Above: Façade of the Duomo di Siracusa, or Cattedrale della Nativita di Maria Santissima

The chapel where some of Santa Lucia’s relics, featured in a recent post, are housed in the Cathedral of the Nativity of Mary Most Holy. A statue of her reigns up high on its façade to the right of the Virgin to whom the church is dedicated. Up on the left is San Marciano of Siracusa with San Pietro and San Paolo flanking the entrance down below.

Over the past 2,000 years, the history of Saint Marcian of Syracuse has become somewhat muddied. One version is that he was a follower of Peter the Apostle, who dispatched him to Sicily to preach in the year 40. His conversion rate was so high that the ruling Romans deemed him dangerous, and he was put to death. San Marciano became known as the first bishop of the city and is the patron saint of the archdiocese.

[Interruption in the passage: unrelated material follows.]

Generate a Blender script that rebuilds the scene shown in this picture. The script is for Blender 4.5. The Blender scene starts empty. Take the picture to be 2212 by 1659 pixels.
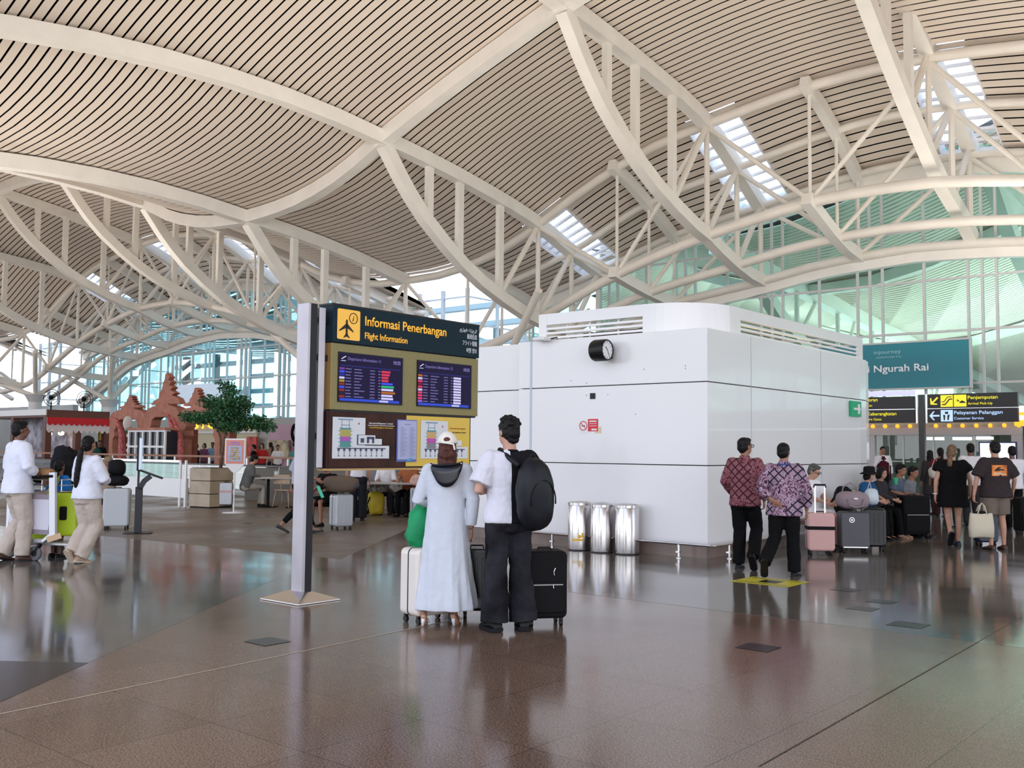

The “new” façade of the cathedral dates from after the 1693 earthquake and reflects the style categorized as High Sicilian Baroque. But the rest of the building has much deeper roots. The site was occupied by a 5th-century BC temple of Athena, possibly constructed under Dionysius I. Thirty-six substantial columns surrounded the outer perimeter of the temple – columns so substantial they withstood the devastating earthquake and can still be viewed on the north side of exterior and within the cathedral itself.